Kevin Roberts: The central business district is one of Houston’s most dynamic submarkets. The growth of activity east of Main Street has transformed downtown from a tunnel-focused, nine-to-five environment into a street-level live-work-play district that draws people downtown. The best buildings are capturing a disproportionate share of absorption. Established properties and complexes are investing in major renovations to activate street-level spaces and create distinct environments. For example, the Allen Center’s $45+ million renovation is reshaping the tenant experience by introducing a curated street-level program and new dining options.
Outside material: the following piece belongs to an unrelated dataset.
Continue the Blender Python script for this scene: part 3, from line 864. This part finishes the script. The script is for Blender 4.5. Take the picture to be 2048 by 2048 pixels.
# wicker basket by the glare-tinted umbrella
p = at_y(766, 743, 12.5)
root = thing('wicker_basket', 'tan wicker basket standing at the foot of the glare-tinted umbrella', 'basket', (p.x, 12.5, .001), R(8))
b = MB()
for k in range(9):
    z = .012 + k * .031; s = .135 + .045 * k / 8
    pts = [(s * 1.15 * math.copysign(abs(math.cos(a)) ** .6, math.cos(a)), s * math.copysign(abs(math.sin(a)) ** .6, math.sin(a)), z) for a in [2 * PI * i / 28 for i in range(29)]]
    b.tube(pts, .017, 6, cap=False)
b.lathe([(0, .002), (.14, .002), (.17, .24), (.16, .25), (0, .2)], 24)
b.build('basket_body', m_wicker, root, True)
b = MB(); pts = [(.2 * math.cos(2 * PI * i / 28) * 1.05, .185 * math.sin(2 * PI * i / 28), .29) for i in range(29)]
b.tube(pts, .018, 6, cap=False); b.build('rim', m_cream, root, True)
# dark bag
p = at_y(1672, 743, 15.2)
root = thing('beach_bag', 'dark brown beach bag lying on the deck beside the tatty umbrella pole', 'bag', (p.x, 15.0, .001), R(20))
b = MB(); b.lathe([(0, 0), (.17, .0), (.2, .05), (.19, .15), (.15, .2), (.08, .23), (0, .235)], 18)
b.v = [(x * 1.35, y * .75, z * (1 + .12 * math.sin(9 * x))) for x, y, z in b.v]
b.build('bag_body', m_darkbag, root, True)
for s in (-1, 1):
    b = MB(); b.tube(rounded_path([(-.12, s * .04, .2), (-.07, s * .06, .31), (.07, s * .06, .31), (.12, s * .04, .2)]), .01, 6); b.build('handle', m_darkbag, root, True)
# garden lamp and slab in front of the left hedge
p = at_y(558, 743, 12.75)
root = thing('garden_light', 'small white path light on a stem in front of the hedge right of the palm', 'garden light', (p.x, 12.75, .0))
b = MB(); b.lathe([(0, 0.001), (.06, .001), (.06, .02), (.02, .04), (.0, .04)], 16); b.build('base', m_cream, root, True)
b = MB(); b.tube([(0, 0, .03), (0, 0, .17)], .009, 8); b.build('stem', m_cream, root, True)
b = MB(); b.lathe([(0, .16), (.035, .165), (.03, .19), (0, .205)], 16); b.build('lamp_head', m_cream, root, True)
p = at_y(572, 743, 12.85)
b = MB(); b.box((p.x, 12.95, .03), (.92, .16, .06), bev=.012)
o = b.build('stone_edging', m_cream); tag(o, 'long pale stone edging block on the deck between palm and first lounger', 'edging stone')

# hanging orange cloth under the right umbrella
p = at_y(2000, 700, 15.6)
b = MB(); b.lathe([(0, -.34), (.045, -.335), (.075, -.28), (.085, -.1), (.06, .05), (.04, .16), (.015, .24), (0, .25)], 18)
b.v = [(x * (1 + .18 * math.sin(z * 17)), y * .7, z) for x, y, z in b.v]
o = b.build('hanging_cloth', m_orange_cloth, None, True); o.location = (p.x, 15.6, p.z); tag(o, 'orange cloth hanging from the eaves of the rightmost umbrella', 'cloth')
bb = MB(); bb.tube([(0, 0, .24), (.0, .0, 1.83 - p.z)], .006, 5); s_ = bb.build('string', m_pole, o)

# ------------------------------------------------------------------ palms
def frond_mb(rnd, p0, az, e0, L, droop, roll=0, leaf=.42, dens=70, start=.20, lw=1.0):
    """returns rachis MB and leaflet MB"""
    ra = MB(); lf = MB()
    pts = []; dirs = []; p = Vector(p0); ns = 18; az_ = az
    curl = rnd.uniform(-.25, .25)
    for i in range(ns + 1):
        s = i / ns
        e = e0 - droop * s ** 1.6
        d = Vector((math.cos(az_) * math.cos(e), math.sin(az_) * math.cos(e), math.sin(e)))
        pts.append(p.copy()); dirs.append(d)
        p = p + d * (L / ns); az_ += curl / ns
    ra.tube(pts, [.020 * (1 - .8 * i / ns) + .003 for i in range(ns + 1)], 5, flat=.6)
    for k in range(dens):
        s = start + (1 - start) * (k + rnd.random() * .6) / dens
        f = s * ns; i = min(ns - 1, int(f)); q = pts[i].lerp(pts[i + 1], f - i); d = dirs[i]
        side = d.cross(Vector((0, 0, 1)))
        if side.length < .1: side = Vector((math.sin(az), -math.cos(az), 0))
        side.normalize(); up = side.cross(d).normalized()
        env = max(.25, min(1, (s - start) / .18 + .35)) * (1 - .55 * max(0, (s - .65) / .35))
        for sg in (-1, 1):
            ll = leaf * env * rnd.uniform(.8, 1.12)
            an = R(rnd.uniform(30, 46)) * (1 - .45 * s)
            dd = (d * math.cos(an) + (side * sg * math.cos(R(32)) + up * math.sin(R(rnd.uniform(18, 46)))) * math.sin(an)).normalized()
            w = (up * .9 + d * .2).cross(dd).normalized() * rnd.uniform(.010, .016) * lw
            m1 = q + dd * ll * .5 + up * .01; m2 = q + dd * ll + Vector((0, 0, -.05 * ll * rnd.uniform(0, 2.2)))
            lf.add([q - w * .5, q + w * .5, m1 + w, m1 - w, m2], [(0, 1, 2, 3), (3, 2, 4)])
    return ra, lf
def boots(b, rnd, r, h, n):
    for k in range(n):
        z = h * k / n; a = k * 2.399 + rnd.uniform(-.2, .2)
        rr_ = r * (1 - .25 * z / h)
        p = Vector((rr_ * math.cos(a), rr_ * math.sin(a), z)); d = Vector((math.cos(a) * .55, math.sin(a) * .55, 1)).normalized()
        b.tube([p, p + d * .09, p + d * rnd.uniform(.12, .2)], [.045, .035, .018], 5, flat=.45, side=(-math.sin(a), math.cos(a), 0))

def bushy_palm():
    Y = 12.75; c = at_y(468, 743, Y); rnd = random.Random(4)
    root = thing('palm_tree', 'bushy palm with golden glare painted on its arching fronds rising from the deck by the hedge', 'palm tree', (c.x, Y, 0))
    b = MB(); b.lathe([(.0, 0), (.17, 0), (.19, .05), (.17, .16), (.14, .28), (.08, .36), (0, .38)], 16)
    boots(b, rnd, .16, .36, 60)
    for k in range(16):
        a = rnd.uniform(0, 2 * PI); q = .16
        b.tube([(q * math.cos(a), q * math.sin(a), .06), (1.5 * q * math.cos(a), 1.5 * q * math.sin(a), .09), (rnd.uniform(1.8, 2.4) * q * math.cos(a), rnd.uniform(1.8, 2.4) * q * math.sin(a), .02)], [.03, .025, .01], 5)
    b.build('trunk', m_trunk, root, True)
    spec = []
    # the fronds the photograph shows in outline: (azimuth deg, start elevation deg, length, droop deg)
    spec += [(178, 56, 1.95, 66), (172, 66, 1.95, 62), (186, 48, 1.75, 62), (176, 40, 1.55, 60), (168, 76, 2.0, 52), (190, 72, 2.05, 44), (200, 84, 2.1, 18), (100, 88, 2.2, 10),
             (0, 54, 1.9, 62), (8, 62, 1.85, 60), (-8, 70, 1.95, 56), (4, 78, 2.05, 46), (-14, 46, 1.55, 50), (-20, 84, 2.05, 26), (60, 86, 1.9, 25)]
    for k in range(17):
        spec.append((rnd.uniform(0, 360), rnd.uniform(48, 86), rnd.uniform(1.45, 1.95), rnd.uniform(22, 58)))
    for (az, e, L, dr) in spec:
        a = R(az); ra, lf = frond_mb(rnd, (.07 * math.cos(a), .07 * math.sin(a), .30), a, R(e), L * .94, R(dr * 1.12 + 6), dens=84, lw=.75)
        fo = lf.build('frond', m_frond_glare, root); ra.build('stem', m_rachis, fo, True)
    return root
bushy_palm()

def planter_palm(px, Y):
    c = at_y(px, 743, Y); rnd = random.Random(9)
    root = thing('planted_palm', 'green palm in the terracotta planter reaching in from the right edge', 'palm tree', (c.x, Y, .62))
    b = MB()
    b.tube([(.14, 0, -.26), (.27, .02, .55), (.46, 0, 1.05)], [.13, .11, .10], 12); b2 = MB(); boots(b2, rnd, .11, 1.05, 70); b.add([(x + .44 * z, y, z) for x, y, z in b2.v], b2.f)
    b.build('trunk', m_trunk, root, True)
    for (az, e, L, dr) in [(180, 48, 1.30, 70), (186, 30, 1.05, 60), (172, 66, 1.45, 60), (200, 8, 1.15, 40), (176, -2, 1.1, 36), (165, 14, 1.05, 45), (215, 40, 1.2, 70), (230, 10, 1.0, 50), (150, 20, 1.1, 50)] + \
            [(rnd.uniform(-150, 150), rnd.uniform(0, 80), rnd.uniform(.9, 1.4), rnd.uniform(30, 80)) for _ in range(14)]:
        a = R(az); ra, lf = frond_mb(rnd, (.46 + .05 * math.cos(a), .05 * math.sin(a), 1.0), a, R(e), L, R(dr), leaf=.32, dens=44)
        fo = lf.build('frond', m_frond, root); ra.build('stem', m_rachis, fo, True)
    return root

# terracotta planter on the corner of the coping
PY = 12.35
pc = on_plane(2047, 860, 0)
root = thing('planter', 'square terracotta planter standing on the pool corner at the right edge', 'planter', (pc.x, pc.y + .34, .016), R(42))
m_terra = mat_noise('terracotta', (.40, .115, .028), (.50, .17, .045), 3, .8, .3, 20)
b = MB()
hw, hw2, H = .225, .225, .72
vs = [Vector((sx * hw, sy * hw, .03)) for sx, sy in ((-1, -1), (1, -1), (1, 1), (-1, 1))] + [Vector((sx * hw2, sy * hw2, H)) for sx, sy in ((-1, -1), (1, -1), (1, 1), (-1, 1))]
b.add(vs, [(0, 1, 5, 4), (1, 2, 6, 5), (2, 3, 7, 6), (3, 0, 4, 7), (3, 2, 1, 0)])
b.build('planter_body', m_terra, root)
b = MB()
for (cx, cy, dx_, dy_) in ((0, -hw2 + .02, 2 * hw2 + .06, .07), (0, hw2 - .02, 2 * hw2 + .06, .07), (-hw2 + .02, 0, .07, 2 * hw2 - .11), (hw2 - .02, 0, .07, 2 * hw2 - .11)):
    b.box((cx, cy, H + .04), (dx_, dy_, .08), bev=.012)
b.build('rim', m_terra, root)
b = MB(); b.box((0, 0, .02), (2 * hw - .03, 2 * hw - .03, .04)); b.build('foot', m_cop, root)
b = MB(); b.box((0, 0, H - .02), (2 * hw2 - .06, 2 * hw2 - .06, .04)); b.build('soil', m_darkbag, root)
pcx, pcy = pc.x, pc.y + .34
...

Many Class A towers from the 1970s and 1980s need significant redevelopment to remain competitive; some owners may conclude it’s more practical to let those buildings transition to Class B.

Realty News Report: Is it wise to allow a property to decline to Class B?

Kevin Roberts: At Transwestern, we believe the best way to protect long-term asset value is to compete at or near the top tier. There will always be a market for value-oriented downtown alternatives, and well-located properties with flexible base building systems can successfully serve those tenants. However, buildings with structural challenges—inefficient floor plates, awkward column spacing, limited parking or poor location—will struggle. The sale and potential renovation of Houston Center, if pursued by its new owners, could significantly enhance the eastern downtown momentum.

Realty News Report: Are we seeing a new definition of Class A space?

Kevin Roberts: Yes. Since 2010, the region has absorbed over 33 million square feet of office space, and property class distinctions are shifting. Former trophy assets must now improve services, efficiencies and amenities to compete. At the same time, multiple generations are reshaping workplace preferences and fueling activation trends, including the expansion of co-working. How these trends evolve over the long term remains to be seen, but they’re already influencing how Class A is defined.

Realty News Report: With negative absorption, high vacancy and heavy sublease supply, what will it take for the office market to recover?

Kevin Roberts: Houston’s economic performance through the energy industry restructuring has been notable. The region has added population and jobs, posted strong single-family home sales, and benefited from consolidation and diversification—factors that reinforce Houston’s appeal as a place to live and work. That said, recent job growth has not predominantly come from sectors that drive high office demand. For the office market to fully recover, energy-sector hiring will need to rebound as the industry adjusts to a new pricing environment. Upstream and energy services firms are adding jobs, often beginning near production sites before shifting back to Houston; when that cycle reverses, it can accelerate office demand quickly.

Realty News Report: Why are investors renewing interest in major Houston office properties?

Kevin Roberts: Investors across the risk spectrum have shown strong interest in Houston office assets. Contributing factors include the local economy’s resilience, opportunities to acquire assets at values favorable to replacement cost, and overheated pricing in other major markets. New buyers are entering Houston at levels not previously seen, driven by the belief that the market may have reached its low point and by the potential for attractive returns as conditions normalize.